Across the last decade I’ve interviewed some of the world’s most impressive sports leaders to understand how they lead, especially when times are difficult.

Here are some strategies from the digital library I’ve curated – I hope they help you to thrive:

Stop blaming others; own the situation

While the airwaves are cluttered with business owners talking about how Brexit is crippling their business, the creative entrepreneurs are using this to their advantage.

Every crisis creates an opportunity so start by owning the situation and using the challenges to cut costs and adapt your strategy while your rivals are playing the victim.

Pressure is a privilege

The highest profile sporting teams view pressure as privilege and use this mind-set to tackle potential issues head on.

Beyond your personal resilience, make sure you equip your team with the skills and mind-set they need to translate the threat into a challenge.

Create a potent motivational mix of sticks and carrots brought to life by compelling stories where you can prove people wrong, beat your local rivals or set an inspirational quest for them to achieve together.

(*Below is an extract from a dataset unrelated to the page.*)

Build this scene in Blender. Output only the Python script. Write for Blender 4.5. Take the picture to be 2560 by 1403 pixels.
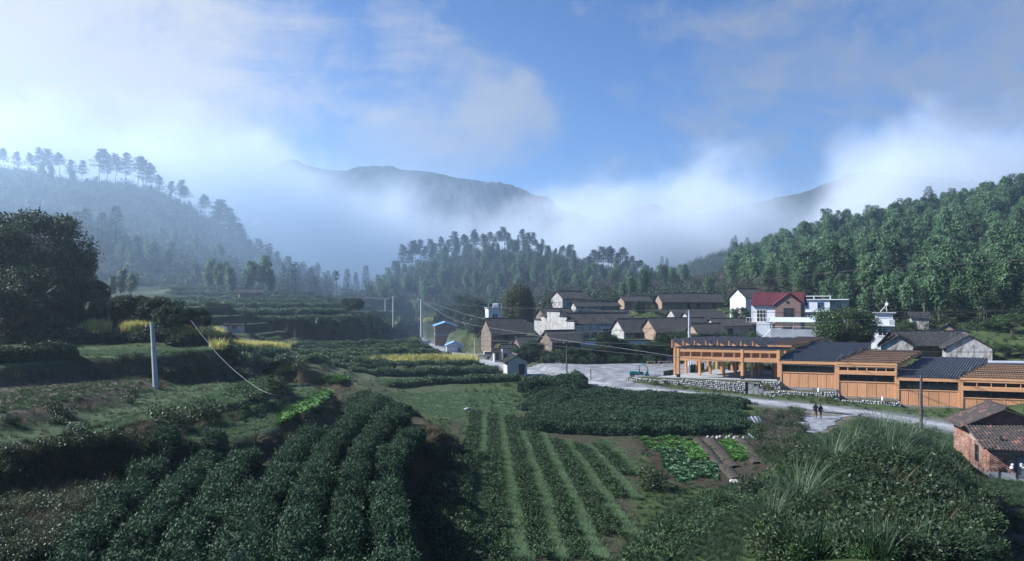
import bpy, bmesh, math, random
import numpy as np
from mathutils import Vector, Matrix

for o in list(bpy.data.objects):
    bpy.data.objects.remove(o)
scene = bpy.context.scene
C = scene.collection
R = math.radians
rng = np.random.default_rng(7)
random.seed(7)

# ------------------------------------------------------------------ camera
F, HZ, CX, CAMZ = 1668.0, 760.0, 1280.0, 12.5      # focal length and horizon in photo pixels, eye height in metres
cam_d = bpy.data.cameras.new('camera')
cam_d.sensor_fit = 'HORIZONTAL'
cam_d.sensor_width = 36
cam_d.lens = 36 * F / 2560
cam_d.shift_y = (HZ - 701.5) / 2560
cam_d.clip_start = 0.5
cam_d.clip_end = 6000
cam = bpy.data.objects.new('camera', cam_d)
C.objects.link(cam)
cam.location = (0, 0, CAMZ)
cam.rotation_euler = (R(90), 0, 0)
scene.camera = cam

# ------------------------------------------------------------------ light
SUN_AZ, SUN_EL = R(-89), R(35)                       # azimuth from +Y, negative = from the west side
sun_dir = Vector((math.sin(SUN_AZ) * math.cos(SUN_EL), math.cos(SUN_AZ) * math.cos(SUN_EL), math.sin(SUN_EL)))
sd = bpy.data.lights.new('sun', 'SUN')
sd.energy = 5.0
sd.angle = R(0.6)
sd.color = (1.0, 0.98, 0.955)
sun = bpy.data.objects.new('sun', sd)
C.objects.link(sun)
sun.rotation_euler = sun_dir.to_track_quat('Z', 'Y').to_euler()

def pxdir(px, py):
    return Vector(((px - CX) / F, 1.0, (HZ - py) / F)).normalized()

world = bpy.data.worlds.new('World')
scene.world = world
world.use_nodes = True
wn, wl = world.node_tree.nodes, world.node_tree.links
wn.clear()
def wnode(t, **kw):
    n = wn.new(t)
    for k, v in kw.items():
        setattr(n, k, v)
    return n
def wmath(op, a, b=None, clamp=False):
    n = wnode('ShaderNodeMath', operation=op, use_clamp=clamp)
    for i, v in enumerate((a, b)):
        if v is None: continue
        if isinstance(v, (int, float)): n.inputs[i].default_value = v
        else: wl.new(v, n.inputs[i])
    return n.outputs[0]
sky = wnode('ShaderNodeTexSky', sky_type='NISHITA', sun_disc=False)
sky.sun_elevation = SUN_EL
sky.sun_rotation = SUN_AZ
sky.altitude = 600
sky.air_density = 1.0
sky.dust_density = 0.4
sky.ozone_density = 2.5
tc = wnode('ShaderNodeTexCoord')
def wblob(px, py, rad, amp):
    """soft round patch of cloud about a direction"""
    d = pxdir(px, py)
    n = wnode('ShaderNodeVectorMath', operation='DOT_PRODUCT')
    wl.new(WARP, n.inputs[0]); n.inputs[1].default_value = d
    m = wnode('ShaderNodeMapRange', interpolation_type='SMOOTHSTEP')
    wl.new(n.outputs['Value'], m.inputs['Value'])
    m.inputs['From Min'].default_value = math.cos(R(rad)); m.inputs['From Max'].default_value = math.cos(R(rad * 0.12))
    m.inputs['To Min'].default_value = 0; m.inputs['To Max'].default_value = amp
    return m.outputs[0]
def wnoise(scale, detail, rough, stretch, dist=0.0):
    mp = wnode('ShaderNodeMapping'); mp.inputs['Scale'].default_value = stretch
    mp.inputs['Rotation'].default_value = (0, R(18), 0)
    wl.new(tc.outputs['Generated'], mp.inputs[0])
    n = wnode('ShaderNodeTexNoise'); n.inputs['Scale'].default_value = scale
    n.inputs['Detail'].default_value = detail; n.inputs['Roughness'].default_value = rough
    n.inputs['Distortion'].default_value = dist
    wl.new(mp.outputs[0], n.inputs['Vector'])
    return n.outputs[0]
# ragged edges: the patches are looked up through a warped direction
wz = wnode('ShaderNodeTexNoise'); wz.inputs['Scale'].default_value = 3.4; wz.inputs['Detail'].default_value = 7; wz.inputs['Roughness'].default_value = .6
wl.new(tc.outputs['Generated'], wz.inputs['Vector'])
ws = wnode('ShaderNodeVectorMath', operation='SUBTRACT'); wl.new(wz.outputs['Color'], ws.inputs[0]); ws.inputs[1].default_value = (.5, .5, .5)
wm = wnode('ShaderNodeVectorMath', operation='MULTIPLY'); wl.new(ws.outputs[0], wm.inputs[0]); wm.inputs[1].default_value = (.42, .2, .34)
wa = wnode('ShaderNodeVectorMath', operation='ADD'); wl.new(tc.outputs['Generated'], wa.inputs[0]); wl.new(wm.outputs[0], wa.inputs[1])
wn_ = wnode('ShaderNodeVectorMath', operation='NORMALIZE'); wl.new(wa.outputs[0], wn_.inputs[0])
WARP = wn_.outputs[0]
n1 = wnoise(3.2, 12, 0.62, (1.0, 1.0, 1.7), 1.1)
n2 = wnoise(12.0, 10, 0.66, (1.0, 1.0, 1.5), 0.9)
blobs = [(-250, 320, 33, .90), (520, 300, 12, .40), (560, 60, 9, .34), (1010, 40, 8, .40), (1240, 330, 7.5, .46), (1120, 200, 8, .26),
         (1900, 150, 12, .46), (2050, 260, 10, .42), (2350, 150, 14, .52), (2200, 350, 10, .40), (2560, 330, 14, .56), (1000, 470, 10, .36),
         (1450, 520, 10, .34), (1800, 500, 9, .36), (2700, 100, 16, .5)]
acc = None
for b in blobs:
    s = wblob(*b)
    acc = s if acc is None else wmath('MAXIMUM', acc, s)
nn = wmath('ADD', wmath('MULTIPLY', n1, 0.9), wmath('MULTIPLY', n2, 0.4))
nn = wmath('SUBTRACT', nn, 0.65)
msk = wmath('ADD', acc, wmath('MULTIPLY', nn, 1.9))
mr = wnode('ShaderNodeMapRange', interpolation_type='SMOOTHSTEP')
wl.new(msk, mr.inputs['Value'])
mr.inputs['From Min'].default_value = 0.10; mr.inputs['From Max'].default_value = 0.85
mr.inputs['To Max'].default_value = 0.88
# clouds brighten towards the sun
dn = wnode('ShaderNodeVectorMath', operation='DOT_PRODUCT')
wl.new(tc.outputs['Generated'], dn.inputs[0]); dn.inputs[1].default_value = sun_dir
br = wnode('ShaderNodeMapRange', interpolation_type='SMOOTHSTEP')
wl.new(dn.outputs['Value'], br.inputs['Value'])
br.inputs['From Min'].default_value = -0.1; br.inputs['From Max'].default_value = 0.75
cc = wnode('ShaderNodeMix', data_type='RGBA', clamp_result=False)
cc.inputs['A'].default_value = (2.5, 3.0, 3.95, 1); cc.inputs['B'].default_value = (5.6, 5.6, 5.75, 1)
wl.new(br.outputs[0], cc.inputs['Factor'])
tint = wnode('ShaderNodeVectorMath', operation='MULTIPLY'); tint.inputs[1].default_value = (0.52, 0.83, 1.22)
wl.new(sky.outputs[0], tint.inputs[0])
mixc = wnode('ShaderNodeMix', data_type='RGBA')
wl.new(mr.outputs[0], mixc.inputs['Factor']); wl.new(tint.outputs[0], mixc.inputs['A']); wl.new(cc.outputs['Result'], mixc.inputs['B'])
bg = wnode('ShaderNodeBackground'); bg.inputs['Strength'].default_value = 0.055
wl.new(mixc.outputs['Result'], bg.inputs['Color'])
wo = wnode('ShaderNodeOutputWorld'); wl.new(bg.outputs[0], wo.inputs['Surface'])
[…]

Don’t micromanage – enable

Despite the pressure for short term results, tempting us to try to monitor everything, we should take a lesson from the rugby coach rather than the football coach.

While many football coaches still ‘direct’ proceedings in real time from the touchline by shouting and waving their arms, professional rugby coaches sit back in the stands with an aerial vantage point.

In the business world, the leaders who act as coaches, rather than controllers, will see the ability to make good decisions grow in their teams, rather than producing a group of excellent sheep.

Be fluid not fixed

You can’t predict and prevent all problems from arising, you must instead prepare your team so they can assess and respond quickly.

Very few owners have the perfect strategy to deal with the challenges their business faces, but those whose teams have the right mind-set and culture will have the best chance of winning whatever the position.